[start of Extracted data]

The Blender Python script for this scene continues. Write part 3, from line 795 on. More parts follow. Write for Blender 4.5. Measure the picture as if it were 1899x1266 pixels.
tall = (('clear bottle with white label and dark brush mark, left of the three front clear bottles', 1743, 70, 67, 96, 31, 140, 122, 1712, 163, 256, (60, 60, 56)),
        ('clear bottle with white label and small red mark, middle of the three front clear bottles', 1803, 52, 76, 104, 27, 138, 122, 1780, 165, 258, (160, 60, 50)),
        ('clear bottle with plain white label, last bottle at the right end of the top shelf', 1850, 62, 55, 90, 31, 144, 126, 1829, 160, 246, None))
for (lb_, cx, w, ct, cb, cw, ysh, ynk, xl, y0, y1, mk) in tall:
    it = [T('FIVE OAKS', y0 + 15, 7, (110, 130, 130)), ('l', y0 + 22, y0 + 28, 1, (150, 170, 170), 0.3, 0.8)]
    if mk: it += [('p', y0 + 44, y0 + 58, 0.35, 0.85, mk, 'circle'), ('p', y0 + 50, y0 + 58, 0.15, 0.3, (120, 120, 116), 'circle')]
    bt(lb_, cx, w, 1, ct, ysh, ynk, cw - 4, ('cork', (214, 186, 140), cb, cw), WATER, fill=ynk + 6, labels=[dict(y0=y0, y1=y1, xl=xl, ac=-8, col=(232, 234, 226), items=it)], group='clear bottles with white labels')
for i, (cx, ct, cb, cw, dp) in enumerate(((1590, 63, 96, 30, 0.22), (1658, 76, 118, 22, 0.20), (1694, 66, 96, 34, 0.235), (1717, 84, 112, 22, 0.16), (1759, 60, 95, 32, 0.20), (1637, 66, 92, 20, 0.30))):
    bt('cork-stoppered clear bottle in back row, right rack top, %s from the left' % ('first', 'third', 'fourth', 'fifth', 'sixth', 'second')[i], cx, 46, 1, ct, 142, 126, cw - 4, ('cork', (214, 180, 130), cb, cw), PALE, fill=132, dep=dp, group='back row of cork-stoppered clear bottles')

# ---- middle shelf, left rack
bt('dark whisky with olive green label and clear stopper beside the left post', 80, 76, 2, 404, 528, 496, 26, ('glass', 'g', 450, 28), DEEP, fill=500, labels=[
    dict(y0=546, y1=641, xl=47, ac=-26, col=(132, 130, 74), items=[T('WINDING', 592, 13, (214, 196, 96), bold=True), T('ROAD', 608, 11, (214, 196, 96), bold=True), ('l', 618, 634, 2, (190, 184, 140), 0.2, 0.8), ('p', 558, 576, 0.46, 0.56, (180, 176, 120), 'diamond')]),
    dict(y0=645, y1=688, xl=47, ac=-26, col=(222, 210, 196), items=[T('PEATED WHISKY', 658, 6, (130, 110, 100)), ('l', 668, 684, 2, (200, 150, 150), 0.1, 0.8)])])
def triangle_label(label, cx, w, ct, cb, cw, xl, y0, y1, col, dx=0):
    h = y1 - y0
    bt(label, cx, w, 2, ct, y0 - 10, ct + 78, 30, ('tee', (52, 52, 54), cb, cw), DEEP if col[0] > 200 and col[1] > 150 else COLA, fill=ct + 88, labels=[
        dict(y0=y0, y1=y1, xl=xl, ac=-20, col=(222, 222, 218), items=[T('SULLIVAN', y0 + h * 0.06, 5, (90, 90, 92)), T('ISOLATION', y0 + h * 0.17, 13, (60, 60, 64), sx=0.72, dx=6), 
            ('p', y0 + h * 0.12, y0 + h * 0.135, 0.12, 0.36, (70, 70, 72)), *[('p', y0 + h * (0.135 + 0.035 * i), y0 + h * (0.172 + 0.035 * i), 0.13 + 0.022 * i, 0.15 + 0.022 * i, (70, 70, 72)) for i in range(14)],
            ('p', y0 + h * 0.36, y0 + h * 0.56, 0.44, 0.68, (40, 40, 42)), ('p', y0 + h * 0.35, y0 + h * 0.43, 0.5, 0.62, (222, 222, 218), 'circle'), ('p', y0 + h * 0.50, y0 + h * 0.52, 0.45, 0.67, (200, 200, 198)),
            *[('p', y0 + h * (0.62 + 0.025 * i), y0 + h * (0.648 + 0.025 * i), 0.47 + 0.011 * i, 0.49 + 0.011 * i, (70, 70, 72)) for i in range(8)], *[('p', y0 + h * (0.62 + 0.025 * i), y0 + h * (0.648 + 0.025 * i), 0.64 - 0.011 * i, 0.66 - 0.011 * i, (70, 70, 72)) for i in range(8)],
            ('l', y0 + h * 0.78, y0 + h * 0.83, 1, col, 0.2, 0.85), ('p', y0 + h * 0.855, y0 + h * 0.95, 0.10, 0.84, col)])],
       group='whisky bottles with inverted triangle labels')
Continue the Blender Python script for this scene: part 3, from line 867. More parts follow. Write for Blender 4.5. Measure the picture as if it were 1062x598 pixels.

[end of Extracted data]

* Given instruction
Transcribe every entry exactly.

* Task solution
The Blender Python script for this scene continues. Write part 3, from line 795 on. More parts follow. Write for Blender 4.5. Measure the picture as if it were 1899x1266 pixels.
tall = (('clear bottle with white label and dark brush mark, left of the three front clear bottles', 1743, 70, 67, 96, 31, 140, 122, 1712, 163, 256, (60, 60, 56)),
        ('clear bottle with white label and small red mark, middle of the three front clear bottles', 1803, 52, 76, 104, 27, 138, 122, 1780, 165, 258, (160, 60, 50)),
        ('clear bottle with plain white label, last bottle at the right end of the top shelf', 1850, 62, 55, 90, 31, 144, 126, 1829, 160, 246, None))
for (lb_, cx, w, ct, cb, cw, ysh, ynk, xl, y0, y1, mk) in tall:
    it = [T('FIVE OAKS', y0 + 15, 7, (110, 130, 130)), ('l', y0 + 22, y0 + 28, 1, (150, 170, 170), 0.3, 0.8)]
    if mk: it += [('p', y0 + 44, y0 + 58, 0.35, 0.85, mk, 'circle'), ('p', y0 + 50, y0 + 58, 0.15, 0.3, (120, 120, 116), 'circle')]
    bt(lb_, cx, w, 1, ct, ysh, ynk, cw - 4, ('cork', (214, 186, 140), cb, cw), WATER, fill=ynk + 6, labels=[dict(y0=y0, y1=y1, xl=xl, ac=-8, col=(232, 234, 226), items=it)], group='clear bottles with white labels')
for i, (cx, ct, cb, cw, dp) in enumerate(((1590, 63, 96, 30, 0.22), (1658, 76, 118, 22, 0.20), (1694, 66, 96, 34, 0.235), (1717, 84, 112, 22, 0.16), (1759, 60, 95, 32, 0.20), (1637, 66, 92, 20, 0.30))):
    bt('cork-stoppered clear bottle in back row, right rack top, %s from the left' % ('first', 'third', 'fourth', 'fifth', 'sixth', 'second')[i], cx, 46, 1, ct, 142, 126, cw - 4, ('cork', (214, 180, 130), cb, cw), PALE, fill=132, dep=dp, group='back row of cork-stoppered clear bottles')

# ---- middle shelf, left rack
bt('dark whisky with olive green label and clear stopper beside the left post', 80, 76, 2, 404, 528, 496, 26, ('glass', 'g', 450, 28), DEEP, fill=500, labels=[
    dict(y0=546, y1=641, xl=47, ac=-26, col=(132, 130, 74), items=[T('WINDING', 592, 13, (214, 196, 96), bold=True), T('ROAD', 608, 11, (214, 196, 96), bold=True), ('l', 618, 634, 2, (190, 184, 140), 0.2, 0.8), ('p', 558, 576, 0.46, 0.56, (180, 176, 120), 'diamond')]),
    dict(y0=645, y1=688, xl=47, ac=-26, col=(222, 210, 196), items=[T('PEATED WHISKY', 658, 6, (130, 110, 100)), ('l', 668, 684, 2, (200, 150, 150), 0.1, 0.8)])])
def triangle_label(label, cx, w, ct, cb, cw, xl, y0, y1, col, dx=0):
    h = y1 - y0
    bt(label, cx, w, 2, ct, y0 - 10, ct + 78, 30, ('tee', (52, 52, 54), cb, cw), DEEP if col[0] > 200 and col[1] > 150 else COLA, fill=ct + 88, labels=[
        dict(y0=y0, y1=y1, xl=xl, ac=-20, col=(222, 222, 218), items=[T('SULLIVAN', y0 + h * 0.06, 5, (90, 90, 92)), T('ISOLATION', y0 + h * 0.17, 13, (60, 60, 64), sx=0.72, dx=6), 
            ('p', y0 + h * 0.12, y0 + h * 0.135, 0.12, 0.36, (70, 70, 72)), *[('p', y0 + h * (0.135 + 0.035 * i), y0 + h * (0.172 + 0.035 * i), 0.13 + 0.022 * i, 0.15 + 0.022 * i, (70, 70, 72)) for i in range(14)],
            ('p', y0 + h * 0.36, y0 + h * 0.56, 0.44, 0.68, (40, 40, 42)), ('p', y0 + h * 0.35, y0 + h * 0.43, 0.5, 0.62, (222, 222, 218), 'circle'), ('p', y0 + h * 0.50, y0 + h * 0.52, 0.45, 0.67, (200, 200, 198)),
            *[('p', y0 + h * (0.62 + 0.025 * i), y0 + h * (0.648 + 0.025 * i), 0.47 + 0.011 * i, 0.49 + 0.011 * i, (70, 70, 72)) for i in range(8)], *[('p', y0 + h * (0.62 + 0.025 * i), y0 + h * (0.648 + 0.025 * i), 0.64 - 0.011 * i, 0.66 - 0.011 * i, (70, 70, 72)) for i in range(8)],
            ('l', y0 + h * 0.78, y0 + h * 0.83, 1, col, 0.2, 0.85), ('p', y0 + h * 0.855, y0 + h * 0.95, 0.10, 0.84, col)])],
       group='whisky bottles with inverted triangle labels')
Continue the Blender Python script for this scene: part 3, from line 867. More parts follow. Write for Blender 4.5. Measure the picture as if it were 1062x598 pixels.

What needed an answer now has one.